Again, just because I did it does not mean there is no risk but I – and my parents, and my grandparents, and so on – grew up eating raw eggs. We’d have the yolks with sugar as snacks, and the whites whipped with sugar and slightly browned on the fire. This was not just a thing my family did, it was, or is, a Cuban thing; it was widespread.

If you are concerned, you can buy pasteurized eggs, which the FDA says are safe to eat raw.

Here is the recipe as I made it (added the vanilla). The process is pretty self explanatory in the original, but I have expanded it a bit be more in line with 21st century recipes.

 

Mousse for Valentine or Washington’s Birthday

1 pint of heavy whipping cream
1 tsp vanilla extract
3/4 cup granulated sugar
2 egg whites
1 cup of stoned and quartered sweet cherries
2 tbsp rum

If a large bowl, whip the cream with the vanilla until medium peaks form. Add the sugar slowly and continue whipping to stiff peaks.

In a another bowl, whip the egg whites until stiff peaks form.

Fold the whipped egg whites into the whipped cream. Add the cherries and the rum, and fold in well.

Transfer the mixture to a bowl and refrigerate or freeze until solid.

 

Can I just tell  you how good this is? My first taste was licking the spatula, then I decided I could not wait for it to be frozen before eating so I left a bit out and ate it while typing this.

 

 

The reason why it tastes so good is probably because it is pretty much whipped cream on steroids. It looks like whipped cream, it tastes like whipped cream, and when it is frozen, it has the consistency of ice cream.

Although the recipe does call for the mousse to be frozen, when it is frozen it is not really much of a mousse. I prefer the consistency of the mousse just refrigerated. Plus this way the cherries are not frozen solid when you try to eat them.
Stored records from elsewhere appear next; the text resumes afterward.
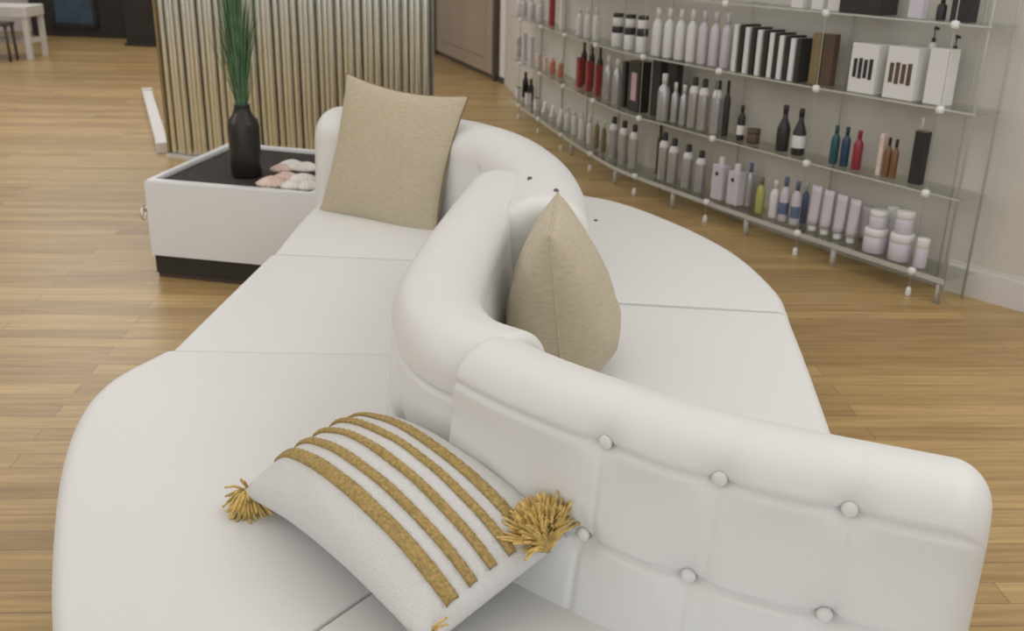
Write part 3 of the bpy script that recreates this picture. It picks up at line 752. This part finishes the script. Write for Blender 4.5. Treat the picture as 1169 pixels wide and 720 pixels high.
row('markbox', [991], [50, 50], 36, 2, 'white', 'white', 'white carton with dark block marks', 'left of the pair', 'carton')
row('markbox', [1034], [54, 54], 40, 2, 'white', 'white', 'white carton with dark block marks', 'right of the pair', 'carton', mc='brown')
row('box', [1073], [56, 56], 27, 2, 'white', 'white', 'tall plain white carton', 'at the right end', 'carton')
row('pump', [1058], [30, 30], 10, 2, 'white', 'capblack', 'white bottle with black pump', 'behind the marked cartons', 'pump bottle', .165)
row('pump', [1083], [40, 40], 10, 2, 'white', 'capblack', 'white bottle with black pump', 'behind the tall plain carton', 'pump bottle', .175)
# top shelf (level 3)
row('box', [915, 938, 957], [-20, -14], 17, 3, 'white', 'white', 'low white carton', 'left of the long black carton', 'carton')
row('box', [993], [-22, -22], 56, 3, 'capblack', 'black', 'wide black carton', 'in the middle of the right half', 'carton')
row('box', [1050], [-12, -12], 18, 3, 'lilac', 'white', 'pale carton', 'left of the small black bottle', 'carton')
row('bottle', [1077], [-2, -2], 11, 3, 'capblack', 'capblack', 'small black bottle', 'left of the tall black carton', 'bottle')
row('box', [1103], [-24, -24], 25, 3, 'capblack', 'black', 'tall black carton', 'at the right end', 'carton')

# ------------------------------------------------------------------ far left background
p0, p1 = Vector((-7.35, 15.35, 0)), Vector((-5.35, 15.05, 0))
cb = thing('display_cabinet', 'tall dark cabinet with a blue glass door on the far back wall', 'cabinet', ((p0 + p1) / 2).to_tuple(), math.atan2(p1.y - p0.y, p1.x - p0.x))
Lc = (p1 - p0).length
bm = bmesh.new(); box(bm, (0, .25, 1.15), (Lc, .5, 2.3), 0, .01); obj('body', bm, 'black', cb)
bm = bmesh.new(); box(bm, (-.28, -.012, 1.2), (.62, .02, 2.0)); dr = obj('door', bm, 'screen', cb)
bm = bmesh.new()
for x in (-.62, .06): box(bm, (x, -.022, 1.18), (.06, .03, 2.1))
box(bm, (-.28, -.022, .17), (.74, .03, .06)); obj('door_frame', bm, 'black', dr)
tk = thing('side_cabinet', 'low dark floor cabinet standing beside the tall dark cabinet at the back', 'cabinet', (-5.25, 14.35, 0), -.2)
bm = bmesh.new(); box(bm, (0, 0, .66), (.42, .4, 1.28), 0, .02); obj('body', bm, 'black', tk)
bm = bmesh.new(); box(bm, (0, 0, .02), (.46, .44, .04), 0, .008); obj('base', bm, 'black', tk)

tb = thing('console_table', 'white table with a thick top at the far upper left edge of the room', 'table', (-6.72, 12.55, 0), .10)
bm = bmesh.new(); box(bm, (0, 0, .56), (1.5, .62, .13), 0, .012); obj('tabletop', bm, 'trim', tb)
for sx in (-1, 1):
    for sy in (-1, 1):
        bm = bmesh.new(); box(bm, (sx * .71, sy * .26, .25), (.06, .06, .50)); obj('leg', bm, 'trim', tb)
bm = bmesh.new(); box(bm, (0, .1, .20), (1.38, .3, .05)); obj('lower_shelf', bm, 'trim', tb)
stl = thing('stool', 'dark wooden stool tucked beneath the white table', 'stool', (-6.3, 12.5, 0), .1)
bm = bmesh.new(); box(bm, (0, -.3, .43), (.34, .26, .04), 0, .01); obj('seat', bm, 'darkwood', stl)
for sx in (-1, 1):
    for sy in (-1, 1):
        bm = bmesh.new(); tube(bm, [(sx * .14, -.3 + sy * .1, .42), (sx * .15, -.3 + sy * .11, 0)], .022, 8, .016); obj('leg', bm, 'darkwood', stl, True)
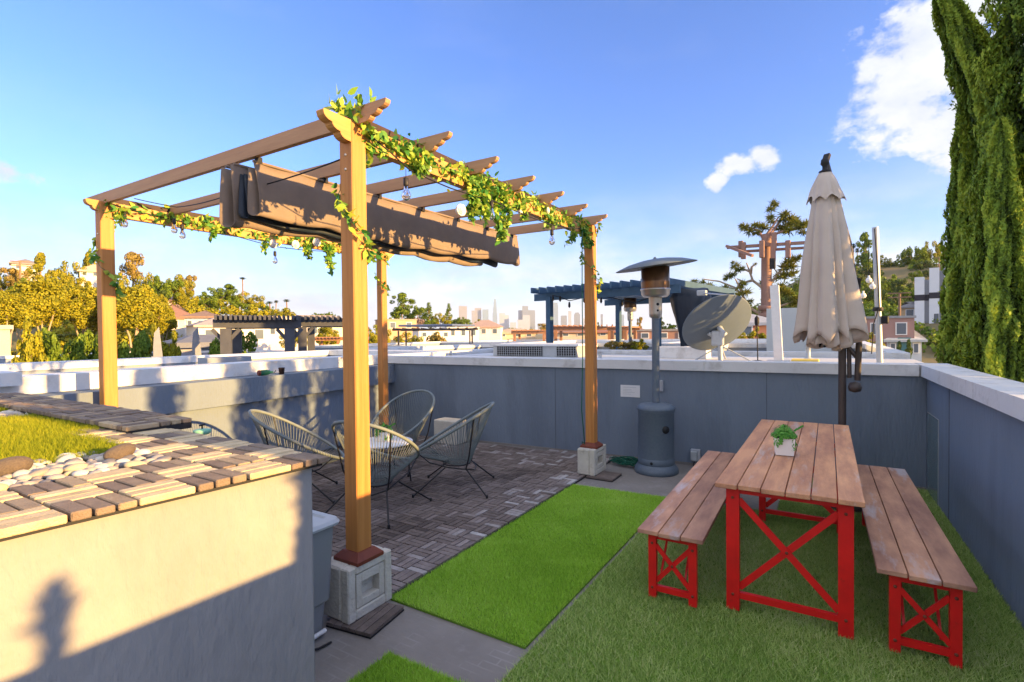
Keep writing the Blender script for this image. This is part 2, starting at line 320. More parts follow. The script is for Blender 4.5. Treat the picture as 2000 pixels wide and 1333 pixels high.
ORD = ['first', 'second', 'third', 'fourth', 'fifth', 'sixth', 'seventh', 'eighth', 'ninth', 'tenth', 'eleventh', 'twelfth', 'thirteenth', 'fourteenth', 'fifteenth', 'sixteenth']

# ================================================================== our terrace
def onx(px, py, X): v = ray(px, py); return CAM+v*(X/v.x)
def ony(px, py, Y): v = ray(px, py); return CAM+v*(Y/v.y)
def onz(px, py, Z): v = ray(px, py); return CAM+v*((Z-CAM.z)/v.z)

tag(bx(-6.3, 1.2, -3.2, 6.75, -.35, 0).build('terrace_floor', M['concrete']), kind='structure')
# back parapet, slightly skewed in plan
def bw(x, o): return 6.07+(x+5.95)*.0542+o
def strip(x0, x1, a, b, z0, z1): m = MB(); m.prism([(x0, bw(x0, a)), (x1, bw(x1, a)), (x1, bw(x1, b)), (x0, bw(x0, b))], z0, z1); return m
def rwx(y, o): return .862+(6.44-y)*.0146+o
bp_ = empty('parapet_wall', (0, 0, 0), 0, 'grey blue stucco parapet along the back of the terrace behind the patio heater', 'parapet wall')
strip(-6.3, .86, 0, .24, -.35, 1.125).build('wall_face', M['stucco'], bp_)
m = MB()
for x0, x1 in ((-6.3, -3.62), (-3.617, -1.2), (-1.197, .80)):
    c_ = strip(x0, x1, -.035, .275, 1.128, 1.24); m.add(c_.v, c_.f)
m.build('coping', M['cap'], bp_)
m = MB()
for x in (-3.1, -.55): m.box(x, x+.004, bw(x, -.0025), bw(x, .02), .02, 1.12)
m.build('control_joint', M['slate'], bp_)
strip(-4.3, .86, -.012, -.001, 0, .03).build('base_strip', M['concrete'], bp_)
rp = empty('parapet_wall', (0, 0, 0), 0, 'grey stucco parapet along the right side of the terrace beside the wooden bench', 'parapet wall')
m = MB(); m.prism([(rwx(-3.2, 0), -3.2), (rwx(-3.2, .2), -3.2), (rwx(6.75, .2), 6.75), (rwx(6.75, 0), 6.75)], -.35, 1.125); m.build('wall_face', M['stucco'], rp)
m = MB()
for y0, y1 in ((-3.2, 1.4), (1.403, 4.9), (4.903, 6.78)): m.prism([(rwx(y0, -.05), y0), (rwx(y0, .215), y0), (rwx(y1, .215), y1), (rwx(y1, -.05), y1)], 1.128, 1.24)
m.build('coping', M['cap'], rp)
m = MB()
for y in (5.45, 3.2): m.box(rwx(y, -.003), rwx(y, .01), y, y+.005, .02, 1.12)
m.build('control_joint', M['slate'], rp)
# left parapet with a broad ledge
lx = lambda y, o: -5.60-(y-2.2)*.0718+o
lp = empty('parapet_wall', (0, 0, 0), 0, 'left parapet with a deep grey ledge below its white coping, behind the pergola', 'parapet wall')
def lstrip(a, b, y0, y1, z0, z1): m = MB(); m.prism([(lx(y0, a), y0), (lx(y0, b), y0), (lx(y1, b), y1), (lx(y1, a), y1)], z0, z1); return m
lstrip(-.62, -.10, -1.5, 6.1, -.35, .818).build('wall_face', M['stucco'], lp)
lstrip(-.62, 0, -1.5, 6.08, .82, 1.105).build('ledge', M['stucco'], lp)
m = lstrip(-.64, -.30, 1.02, 6.06, 1.108, 1.262); m.build('coping', M['cap'], lp)
m = lstrip(-.60, -.16, -.6, 1.55, 1.2, 1.31); m.v = [(a, b, c) for a, b, c in m.v]; m.build('end_block', M['cap'], lp)

# deck tile floor : basket weave of three-slat squares on black plastic grids
def square(mb, x, y, s, z0, z1, along_y, tones, shear=None, gap=.005, jit=.002, bev=0):
    w = s/3
    for k in range(3):
        g = gap/2; j = rnd.uniform(-jit, jit); zz = z1+rnd.uniform(-jit, jit)
        if along_y: b = (x+k*w+g, x+(k+1)*w-g, y+g*1.2+j, y+s-g*1.2+j)
        else: b = (x+g*1.2+j, x+s-g*1.2+j, y+k*w+g, y+(k+1)*w-g)
        o = len(mb.v); mb.box(*b, z0, zz, tones(), bev=bev)
        if shear: mb.v[o:] = [(vx+shear(vy), vy, vz) for vx, vy, vz in mb.v[o:]]
m = MB(); S = .152
for i in range(26):
    for j in range(27):
        x = -2.245-(i+1)*S; y = 2.10+j*S
        if y+S > bw(x, -.01): continue
        if x < lx(y, -.1): continue
        if x > -2.5 and 1.85 < y < 2.2: continue
        edge = max(0, 1-(-2.245-x)/.75); farw = max(0, 1-(6.0-y)/1.1)
        base = .20+.28*edge+.22*farw+(.12 if (i//2+j//2) % 3 == 0 else 0)+.10*math.sin(i*.7+j*.45)
        square(m, x, y, S, .008, .024, (i+j) % 2 == 0, lambda: min(1, max(0, rnd.gauss(base, .09)+(rnd.random() < .25*max(edge, farw*.7))*.4)), gap=.008)
deck = m.build('deck_floor', M['slat']); tag(deck, kind='structure')
tag(bx(-6.0, -2.238, 2.09, 6.06, .0015, .011).build('deck_grid', M['dark']), kind='structure')

def loose_tile(x, y, rz, n, label):
    t = empty('deck_tile', (x, y, 0), rz, label, 'deck tile', 'loose deck tiles under the concrete blocks')
    bx(-.15, .15, -.15, .15, .002, .010).build('grid', M['dark'], t)
    for k in range(n): bx(-.148+k*.05, -.148+k*.05+.045, -.148, .148, .0105, .027, rnd.uniform(.15, .5)).build('slat', M['slat'], t)
loose_tile(-2.20, 2.02, R_(8), 6, 'loose wooden deck tile poking out from under the nearest concrete block')
loose_tile(-2.07, 5.34, R_(90), 6, 'loose wooden deck tile under the far concrete block by the heater')

def blades(name, poly, n, h, m, w=.0035, mix_=.5, base=M['turfbase'], z=0, patch=3.0, lean=.45, thick=.012):
    P = [Vector((p[0], p[1], 0)) for p in poly]; xs = [p[0] for p in poly]; ys = [p[1] for p in poly]
    pts = rng.uniform((min(xs), min(ys)), (max(xs), max(ys)), (int(n*1.0), 2))
    ins = np.zeros(len(pts), bool); j = len(poly)-1
    for i in range(len(poly)):
        xi, yi = poly[i]; xj, yj = poly[j]
        c = ((yi > pts[:, 1]) != (yj > pts[:, 1])) & (pts[:, 0] < (xj-xi)*(pts[:, 1]-yi)/(yj-yi+1e-12)+xi); ins ^= c; j = i
    pts = pts[ins]; k = len(pts)
    a = rng.uniform(0, 2*np.pi, k); hh = h*rng.uniform(.6, 1.15, k); la = rng.uniform(0, 2*np.pi, k); ll = hh*rng.uniform(.1, lean*2, k)
    pa = np.sin(pts[:, 0]*patch*2.1+1.3*np.sin(pts[:, 1]*patch*1.3))*np.cos(pts[:, 1]*patch*1.7+np.sin(pts[:, 0]*patch))
    b = np.c_[pts, np.full(k, z+thick)]; dx = np.c_[np.cos(a)*w/2, np.sin(a)*w/2, np.zeros(k)]
    tip = b+np.c_[np.cos(la+pa)*ll, np.sin(la+pa)*ll, hh]
    V = np.stack([b-dx, b+dx, tip], 1).reshape(-1, 3)
    mb = MB(); mb.prism(poly, z+.002, z+thick)
    o = mb.build(name, base)
    q = quads(V, mix_+rng.normal(0, .2, k)+pa*.10+.10*np.sin(pts[:, 0]*1.7+pts[:, 1]*2.3)+.12*(np.sin(pts[:, 0]*9+3*np.sin(pts[:, 1]*5))*np.sin(pts[:, 1]*7.3)>.6), m, 'grass_blades', o, k=3)
    return o
g = blades('turf_mat', [(-2.225, 2.235), (-1.29, 2.225), (-1.275, 3.62), (-2.225, 3.30)], 62000, .024, M['turf'])
tag(g, 'bright green artificial turf mat nearest the concrete block, beside the deck tiles', 'turf mat', 'bright turf mats'); g.children[0]['kind'] = 'stuff'
g = blades('turf_mat', [(-2.225, 3.312), (-1.275, 3.632), (-1.27, 4.93), (-2.225, 4.87)], 52000, .023, M['turf'])
tag(g, 'bright green artificial turf mat in front of the patio heater', 'turf mat', 'bright turf mats'); g.children[0]['kind'] = 'stuff'
g = blades('turf_mat', [(-1.845, 1.2), (-1.28, 1.2), (-1.28, 1.85), (-1.845, 1.84)], 26000, .026, M['turf'], mix_=.42)
tag(g, 'small bright green turf mat at the bottom edge of the view, on bare concrete', 'turf mat', 'bright turf mats'); g.children[0]['kind'] = 'stuff'
g = blades('turf_mat', [(-1.262, 1.2), (.915, 1.2), (.87, 6.38), (-.35, 6.3), (-.35, 4.96), (-1.24, 4.96)], 260000, .028, M['turf2'], w=.0042, patch=1.6, lean=.7)
tag(g, 'large faded green artificial turf under the picnic table and benches', 'turf mat'); g.children[0]['kind'] = 'stuff'

# ------------------------------------------------------------------ tiled planter at left
pz = 1.125
shear = lambda y: .094*(y-1.25)
pl = empty('planter', (0, 0, 0), 0, 'large raised stucco planter in the left foreground topped with wooden tiles', 'planter')
m = MB(); fx = lambda y: -1.60+shear(y)
b = .018
m.prism([(fx(-1.6), -1.6), (fx(1.235)-.0, 1.235-b), (fx(1.235)-b, 1.235), (-5.55, 1.31), (-5.55, -1.6)], 0, pz-.004)
m.build('body', M['planterst'], pl)
m = MB()
def ptone(al): return (lambda: min(1, max(0, rnd.gauss(.86, .08)))) if al else (lambda: min(1, max(0, rnd.gauss(.30, .1))))
S = .148
def cell_kind(x, y):                       # what covers the planter top at a point
    if x > -2.02 or y > 1.00 and x > -2.95: return 'tile'
    if y > 1.11: return 'tile2'
    if x > -2.46-.10*math.sin((y-.3)*4): return 'pebble'
    if -4.25 < x < -3.95 and y > .85: return 'pebble'
    return 'grass'
for i in range(27):
    for j in range(16):
        x = -1.548-(i+1)*S; y = 1.262-(j+1)*S
        cx, cy = x+S/2, y+S/2
        if y < -1.0: continue
        k = 'tile' if (i < 3 or j < 2 and i < 10) else ('tile' if j < 1 else None)
        if k: square(m, x, y, S, pz+.008, pz+.030, (i+j) % 2 == 1, ptone((i+j) % 2 == 1), shear, .007, .003, bev=.003)
for i in range(17):                        # raised second layer along the far edge
    for j in range(2):
        x = -2.73-(i+1)*S; y = 1.385-(j+1)*S
        square(m, x, y, S, pz+.038, pz+.060, (i+j) % 2 == 1, lambda: min(1, max(0, rnd.gauss(.28, .13))), None, .007, .003, bev=.003)
m.build('wooden_tiles', M['pslat'], pl)
m = MB(); m.prism([(fx(-1.0)+.03, -1.0), (fx(1.24)+.035, 1.24), (-3.1, 1.255), (-3.1, 1.12), (-5.4, 1.12), (-5.4, -1.0)], pz-.003, pz+.007)
m.box(-5.25, -2.735, 1.10, 1.38, pz+.009, pz+.037); m.build('tile_grid', M['dark'], pl)
gr = blades('planter_turf', [(-2.46, .1), (-2.42, .45), (-2.37, .7), (-2.36, .86), (-2.42, .985), (-2.95, 1.0), (-2.97, 1.12), (-3.9, 1.13), (-3.95, .6), (-3.95, -.6), (-2.46, -.6)], 95000, .030, M['turf3'], z=pz+.004, thick=.012, w=.0032)
tag(gr, 'yellow-green turf patch on top of the raised planter beside the pebbles', 'turf'); gr.children[0]['kind'] = 'stuff'
gr = blades('planter_turf', [(-4.26, .5), (-4.26, 1.13), (-5.4, 1.13), (-5.4, .5)], 30000, .030, M['turf3'], z=pz+.004, thick=.012, w=.004)
tag(gr, 'small green turf patch at the far left end of the raised planter', 'turf'); gr.children[0]['kind'] = 'stuff'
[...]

Also, as you can see, it is not at all pink. I thought it would be pink, but it is not. I am a bit bummed about that since this is a Valentine’s Day post! I think if you crush the cherries, rather than cut them, more juice will ooze and maybe that will turn the mousse pink.

 

 

The only thing I would change (aside from halving it because who really needs to eat all that whipped cream?) would be to add more cherries. It can use more cherries.

That said, it is so good!

And with that,  I wish you all a happy Valentine’s Day, or, if that is not your thing, a happy Washington’s Birthday!

 

 

1 Response

  1. Chris says:

    There are several similar Tudor recipes for making “Snow”

    To make a dyschefull of
    Snowe.
    Take a pottell of swete thycke creame
    and the whytes of eyghte egges, and beate
    them altogether wyth a spone, then putte
    them in youre creame and a saucerfull of
    Rosewater, and a dyshe full of Suger wyth all,
    then take a stycke and make it cleane, and
    than cutte it in the ende foure square, and
    therwith beate all the aforesayde thynges
    together, and ever as it ryseth take it
    of and put it into a Collaunder, this done
    take one apple and set it in the myddes of it,
    and a thicke bushe of Rosemary, and set it
    in the myddes of the platter, then cast your
    Snowe uppon the Rosemarye and fyll your
    platter therwith. And yf you have wafers
    caste some in wyth all and thus serve them
    forthe.

    https://www.uni-giessen.de/fbz/fb05/germanistik/absprache/sprachverwendung/gloning/tx/bookecok.htm

    You get an interesting thicker less airy result if you beat them together rather than beating separately and folding together.